-- start Information supplied --

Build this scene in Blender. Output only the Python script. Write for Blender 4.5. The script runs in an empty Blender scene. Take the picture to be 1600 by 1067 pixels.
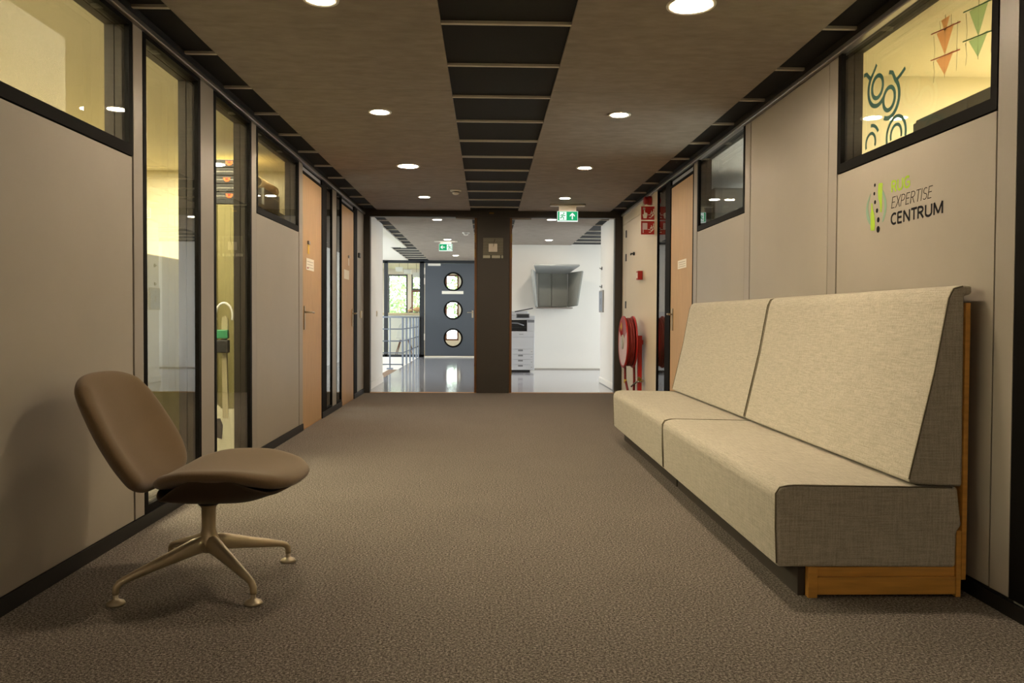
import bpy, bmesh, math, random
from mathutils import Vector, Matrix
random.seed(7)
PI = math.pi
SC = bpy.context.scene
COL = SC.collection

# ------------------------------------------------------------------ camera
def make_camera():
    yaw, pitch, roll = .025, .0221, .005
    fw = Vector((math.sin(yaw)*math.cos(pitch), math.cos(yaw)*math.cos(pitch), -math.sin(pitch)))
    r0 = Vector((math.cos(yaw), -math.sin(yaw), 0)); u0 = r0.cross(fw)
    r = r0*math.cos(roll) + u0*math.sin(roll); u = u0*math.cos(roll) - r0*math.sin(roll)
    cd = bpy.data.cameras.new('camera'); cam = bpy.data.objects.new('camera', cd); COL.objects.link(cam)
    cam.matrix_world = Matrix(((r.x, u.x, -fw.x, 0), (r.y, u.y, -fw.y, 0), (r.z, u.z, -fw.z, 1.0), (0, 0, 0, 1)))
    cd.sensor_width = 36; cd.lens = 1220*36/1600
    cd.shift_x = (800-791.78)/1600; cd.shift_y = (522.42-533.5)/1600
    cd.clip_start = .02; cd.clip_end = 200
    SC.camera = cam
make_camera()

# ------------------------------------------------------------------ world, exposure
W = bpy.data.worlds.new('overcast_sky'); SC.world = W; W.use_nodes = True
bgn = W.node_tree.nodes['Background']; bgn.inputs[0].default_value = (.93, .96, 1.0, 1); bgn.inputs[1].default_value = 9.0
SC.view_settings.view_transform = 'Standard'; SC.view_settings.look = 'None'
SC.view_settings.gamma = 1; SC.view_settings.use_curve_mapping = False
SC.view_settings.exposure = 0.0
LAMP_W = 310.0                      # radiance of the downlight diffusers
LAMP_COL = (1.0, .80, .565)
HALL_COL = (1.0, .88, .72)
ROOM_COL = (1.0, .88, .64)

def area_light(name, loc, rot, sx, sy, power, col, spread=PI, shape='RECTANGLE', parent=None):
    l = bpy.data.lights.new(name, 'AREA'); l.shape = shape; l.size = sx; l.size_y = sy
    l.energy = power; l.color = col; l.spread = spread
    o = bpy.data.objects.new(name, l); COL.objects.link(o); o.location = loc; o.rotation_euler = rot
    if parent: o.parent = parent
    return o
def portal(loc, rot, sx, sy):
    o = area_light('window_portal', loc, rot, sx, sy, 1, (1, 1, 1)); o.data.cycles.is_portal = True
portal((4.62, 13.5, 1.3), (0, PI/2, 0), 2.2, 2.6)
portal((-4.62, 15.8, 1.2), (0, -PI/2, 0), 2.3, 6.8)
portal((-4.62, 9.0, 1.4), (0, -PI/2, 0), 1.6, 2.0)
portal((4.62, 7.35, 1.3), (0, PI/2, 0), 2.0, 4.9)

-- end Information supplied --
-- start Information supplied --

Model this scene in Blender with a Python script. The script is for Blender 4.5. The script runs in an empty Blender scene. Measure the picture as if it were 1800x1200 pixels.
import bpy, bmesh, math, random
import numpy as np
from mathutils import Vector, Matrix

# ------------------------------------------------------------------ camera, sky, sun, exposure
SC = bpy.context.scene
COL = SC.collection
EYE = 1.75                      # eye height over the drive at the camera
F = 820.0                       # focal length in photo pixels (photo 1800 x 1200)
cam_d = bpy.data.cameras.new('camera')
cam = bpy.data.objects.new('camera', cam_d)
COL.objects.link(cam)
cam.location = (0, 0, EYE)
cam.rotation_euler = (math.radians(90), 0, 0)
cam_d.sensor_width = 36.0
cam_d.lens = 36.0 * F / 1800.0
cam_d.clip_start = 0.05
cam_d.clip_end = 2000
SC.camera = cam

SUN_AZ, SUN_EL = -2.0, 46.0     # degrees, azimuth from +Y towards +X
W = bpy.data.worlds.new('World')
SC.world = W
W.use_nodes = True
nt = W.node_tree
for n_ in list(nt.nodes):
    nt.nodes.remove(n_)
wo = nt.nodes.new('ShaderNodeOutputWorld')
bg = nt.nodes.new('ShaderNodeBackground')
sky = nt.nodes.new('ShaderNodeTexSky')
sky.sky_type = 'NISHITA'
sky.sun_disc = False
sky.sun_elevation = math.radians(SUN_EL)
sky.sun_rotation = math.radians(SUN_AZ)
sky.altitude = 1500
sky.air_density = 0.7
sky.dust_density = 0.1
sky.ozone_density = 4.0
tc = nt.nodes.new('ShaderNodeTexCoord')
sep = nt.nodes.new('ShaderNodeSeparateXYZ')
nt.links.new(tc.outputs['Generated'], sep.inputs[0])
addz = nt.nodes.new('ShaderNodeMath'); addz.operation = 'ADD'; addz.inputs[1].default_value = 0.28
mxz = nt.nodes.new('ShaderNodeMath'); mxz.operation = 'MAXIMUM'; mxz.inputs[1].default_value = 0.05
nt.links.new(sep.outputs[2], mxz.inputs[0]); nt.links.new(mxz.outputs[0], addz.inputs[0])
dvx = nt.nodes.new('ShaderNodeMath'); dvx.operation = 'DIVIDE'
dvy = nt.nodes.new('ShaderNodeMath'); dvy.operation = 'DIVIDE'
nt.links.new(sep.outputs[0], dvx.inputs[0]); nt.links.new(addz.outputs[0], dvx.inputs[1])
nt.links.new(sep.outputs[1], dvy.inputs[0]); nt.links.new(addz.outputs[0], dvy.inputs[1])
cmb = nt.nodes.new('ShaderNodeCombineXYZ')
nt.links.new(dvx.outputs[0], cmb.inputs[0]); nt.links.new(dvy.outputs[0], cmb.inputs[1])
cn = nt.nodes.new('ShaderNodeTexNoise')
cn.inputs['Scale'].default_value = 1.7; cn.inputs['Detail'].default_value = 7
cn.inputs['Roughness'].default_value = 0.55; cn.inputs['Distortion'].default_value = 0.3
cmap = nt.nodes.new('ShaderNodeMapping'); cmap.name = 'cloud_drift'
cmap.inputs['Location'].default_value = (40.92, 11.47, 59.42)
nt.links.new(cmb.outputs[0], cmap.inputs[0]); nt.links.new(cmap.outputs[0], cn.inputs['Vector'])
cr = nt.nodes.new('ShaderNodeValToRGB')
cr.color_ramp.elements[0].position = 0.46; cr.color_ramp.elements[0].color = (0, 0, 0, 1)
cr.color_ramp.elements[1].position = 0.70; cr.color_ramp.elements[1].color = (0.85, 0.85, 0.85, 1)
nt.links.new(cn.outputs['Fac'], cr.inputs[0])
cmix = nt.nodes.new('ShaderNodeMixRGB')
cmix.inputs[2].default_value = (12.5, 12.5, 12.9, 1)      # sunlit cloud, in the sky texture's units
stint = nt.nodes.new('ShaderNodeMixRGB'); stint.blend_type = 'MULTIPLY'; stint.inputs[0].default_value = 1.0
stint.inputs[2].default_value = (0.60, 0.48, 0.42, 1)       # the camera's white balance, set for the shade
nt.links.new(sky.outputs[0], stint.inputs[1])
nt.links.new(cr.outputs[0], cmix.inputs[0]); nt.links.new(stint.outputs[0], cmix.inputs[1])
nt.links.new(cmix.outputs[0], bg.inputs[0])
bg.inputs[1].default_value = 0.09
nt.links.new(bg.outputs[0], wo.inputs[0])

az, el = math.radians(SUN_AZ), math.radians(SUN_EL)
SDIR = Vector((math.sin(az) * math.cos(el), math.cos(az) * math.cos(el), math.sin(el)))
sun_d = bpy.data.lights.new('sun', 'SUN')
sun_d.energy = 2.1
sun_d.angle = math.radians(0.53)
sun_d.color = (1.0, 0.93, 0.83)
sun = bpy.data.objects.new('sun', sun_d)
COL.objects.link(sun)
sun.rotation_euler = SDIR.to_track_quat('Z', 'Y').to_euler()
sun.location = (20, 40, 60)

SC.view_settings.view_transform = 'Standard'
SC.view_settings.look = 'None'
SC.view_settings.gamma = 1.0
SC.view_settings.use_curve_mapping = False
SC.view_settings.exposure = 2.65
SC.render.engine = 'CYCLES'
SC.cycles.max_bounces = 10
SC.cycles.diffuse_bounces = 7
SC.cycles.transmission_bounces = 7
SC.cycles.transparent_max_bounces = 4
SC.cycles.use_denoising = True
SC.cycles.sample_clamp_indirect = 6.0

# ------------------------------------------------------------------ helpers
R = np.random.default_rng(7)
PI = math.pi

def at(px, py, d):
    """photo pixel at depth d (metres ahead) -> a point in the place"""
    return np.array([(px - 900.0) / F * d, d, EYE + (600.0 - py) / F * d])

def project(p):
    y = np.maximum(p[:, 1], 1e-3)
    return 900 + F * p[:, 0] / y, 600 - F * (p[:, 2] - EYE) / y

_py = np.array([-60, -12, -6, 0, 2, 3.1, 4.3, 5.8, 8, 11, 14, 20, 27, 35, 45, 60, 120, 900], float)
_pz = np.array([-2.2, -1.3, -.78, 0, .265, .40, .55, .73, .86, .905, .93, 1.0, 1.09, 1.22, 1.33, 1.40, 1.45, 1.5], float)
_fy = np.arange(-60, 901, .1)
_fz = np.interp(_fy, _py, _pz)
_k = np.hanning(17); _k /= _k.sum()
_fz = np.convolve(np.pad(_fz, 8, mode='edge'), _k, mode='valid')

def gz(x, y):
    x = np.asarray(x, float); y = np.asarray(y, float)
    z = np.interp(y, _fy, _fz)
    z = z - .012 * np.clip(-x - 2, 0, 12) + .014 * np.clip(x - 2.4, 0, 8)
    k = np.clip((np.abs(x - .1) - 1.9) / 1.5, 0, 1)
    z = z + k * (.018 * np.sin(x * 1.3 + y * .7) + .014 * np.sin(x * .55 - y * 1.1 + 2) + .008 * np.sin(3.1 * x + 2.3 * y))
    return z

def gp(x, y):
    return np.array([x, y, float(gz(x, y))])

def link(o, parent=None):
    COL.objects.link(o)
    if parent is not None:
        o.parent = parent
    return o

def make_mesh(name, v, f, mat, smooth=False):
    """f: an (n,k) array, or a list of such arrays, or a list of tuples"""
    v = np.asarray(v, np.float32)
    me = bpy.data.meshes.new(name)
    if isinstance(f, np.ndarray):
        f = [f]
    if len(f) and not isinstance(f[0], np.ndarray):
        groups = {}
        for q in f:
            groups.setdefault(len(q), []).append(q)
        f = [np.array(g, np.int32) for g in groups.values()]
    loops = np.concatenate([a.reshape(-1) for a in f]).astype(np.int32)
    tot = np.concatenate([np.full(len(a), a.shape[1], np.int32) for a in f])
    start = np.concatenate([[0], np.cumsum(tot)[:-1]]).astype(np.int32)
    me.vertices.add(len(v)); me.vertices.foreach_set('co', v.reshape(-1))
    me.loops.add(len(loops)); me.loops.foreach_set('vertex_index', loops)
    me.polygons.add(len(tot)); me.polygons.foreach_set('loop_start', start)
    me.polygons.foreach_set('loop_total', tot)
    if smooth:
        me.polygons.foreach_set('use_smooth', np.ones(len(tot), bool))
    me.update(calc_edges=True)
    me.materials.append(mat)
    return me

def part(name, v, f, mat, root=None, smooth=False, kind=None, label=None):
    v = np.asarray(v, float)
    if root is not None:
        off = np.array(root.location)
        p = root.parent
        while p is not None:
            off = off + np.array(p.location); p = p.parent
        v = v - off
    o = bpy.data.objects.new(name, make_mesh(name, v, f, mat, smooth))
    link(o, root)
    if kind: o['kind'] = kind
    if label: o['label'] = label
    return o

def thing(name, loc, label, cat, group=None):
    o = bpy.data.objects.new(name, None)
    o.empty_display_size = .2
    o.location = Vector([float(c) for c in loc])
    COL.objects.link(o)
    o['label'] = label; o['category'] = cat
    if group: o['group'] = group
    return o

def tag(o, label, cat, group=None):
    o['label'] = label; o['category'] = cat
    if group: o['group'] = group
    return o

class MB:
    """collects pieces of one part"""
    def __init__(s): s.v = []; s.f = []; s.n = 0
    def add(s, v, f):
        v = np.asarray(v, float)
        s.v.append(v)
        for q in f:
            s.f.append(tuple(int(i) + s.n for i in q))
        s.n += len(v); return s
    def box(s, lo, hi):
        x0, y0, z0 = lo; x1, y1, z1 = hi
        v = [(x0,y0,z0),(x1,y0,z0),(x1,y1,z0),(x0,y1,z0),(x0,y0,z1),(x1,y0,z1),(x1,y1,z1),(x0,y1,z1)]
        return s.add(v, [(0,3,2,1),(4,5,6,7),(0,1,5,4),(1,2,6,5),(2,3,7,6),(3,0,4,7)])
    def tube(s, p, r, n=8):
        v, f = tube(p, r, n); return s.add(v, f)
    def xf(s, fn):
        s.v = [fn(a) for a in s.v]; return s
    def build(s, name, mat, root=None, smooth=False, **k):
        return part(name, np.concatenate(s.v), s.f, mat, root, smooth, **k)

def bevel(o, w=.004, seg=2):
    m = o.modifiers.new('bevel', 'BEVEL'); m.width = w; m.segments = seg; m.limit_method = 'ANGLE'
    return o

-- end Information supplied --

## Required work
Skip the pictures. Set down only the lines from the one containing "Build this scene" through the one containing "ROOM_COL = (1.0, .88, .64)", exactly as they appear, ends included.

## The answer
Build this scene in Blender. Output only the Python script. Write for Blender 4.5. The script runs in an empty Blender scene. Take the picture to be 1600 by 1067 pixels.
import bpy, bmesh, math, random
from mathutils import Vector, Matrix
random.seed(7)
PI = math.pi
SC = bpy.context.scene
COL = SC.collection

# ------------------------------------------------------------------ camera
def make_camera():
    yaw, pitch, roll = .025, .0221, .005
    fw = Vector((math.sin(yaw)*math.cos(pitch), math.cos(yaw)*math.cos(pitch), -math.sin(pitch)))
    r0 = Vector((math.cos(yaw), -math.sin(yaw), 0)); u0 = r0.cross(fw)
    r = r0*math.cos(roll) + u0*math.sin(roll); u = u0*math.cos(roll) - r0*math.sin(roll)
    cd = bpy.data.cameras.new('camera'); cam = bpy.data.objects.new('camera', cd); COL.objects.link(cam)
    cam.matrix_world = Matrix(((r.x, u.x, -fw.x, 0), (r.y, u.y, -fw.y, 0), (r.z, u.z, -fw.z, 1.0), (0, 0, 0, 1)))
    cd.sensor_width = 36; cd.lens = 1220*36/1600
    cd.shift_x = (800-791.78)/1600; cd.shift_y = (522.42-533.5)/1600
    cd.clip_start = .02; cd.clip_end = 200
    SC.camera = cam
make_camera()

# ------------------------------------------------------------------ world, exposure
W = bpy.data.worlds.new('overcast_sky'); SC.world = W; W.use_nodes = True
bgn = W.node_tree.nodes['Background']; bgn.inputs[0].default_value = (.93, .96, 1.0, 1); bgn.inputs[1].default_value = 9.0
SC.view_settings.view_transform = 'Standard'; SC.view_settings.look = 'None'
SC.view_settings.gamma = 1; SC.view_settings.use_curve_mapping = False
SC.view_settings.exposure = 0.0
LAMP_W = 310.0                      # radiance of the downlight diffusers
LAMP_COL = (1.0, .80, .565)
HALL_COL = (1.0, .88, .72)
ROOM_COL = (1.0, .88, .64)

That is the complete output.